Teaching our young people to navigate a messy world, rather than providing them with a simpler or abstract version of that world, helps them get used to using authoritative and accurate information in searching for solutions. Many educators do not have any models of what future learning should look like in a school which prepares students for the complexity of the real world. And, since formal schooling is steeped in the traditions of the past, momentum for new ideas and approaches is often constrained by the very infrastructure in which teaching and learning operates.

Key Terms in this Chapter

Information Literacy: Synonym for information competency or information fluency, in which a person recognizes an information need and locates and evaluates needed information as it is found.

Teacher: An educational professional whose interdisciplinary and cross-disciplinary focus is on teaching students how to access, interpret, and create new information.

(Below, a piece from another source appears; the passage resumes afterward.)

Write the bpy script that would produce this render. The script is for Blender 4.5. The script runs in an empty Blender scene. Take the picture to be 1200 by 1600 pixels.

Information Communication Technology (ICT): The hardware, software, and network connectivity that enables online research, two-way communications about information, and teaching and learning.

School Library: A designated space within a school which serves the reading, research, and information literacy needs of its students.

School Librarian: Synonym for school library media specialist, educational media specialist, or library media teacher whose interdisciplinary and cross-disciplinary focus is on teaching students how to access, interpret, and create new information.

Underserved Community: A town or municipality with a majority of its population under the poverty line, or struggling with opportunity or access to affordable housing, educational opportunities, jobs, food, and other quality of life factors.

Library Research: The act of using the resources of a library, either in print or online, to find information which satisfies a need or answers a question.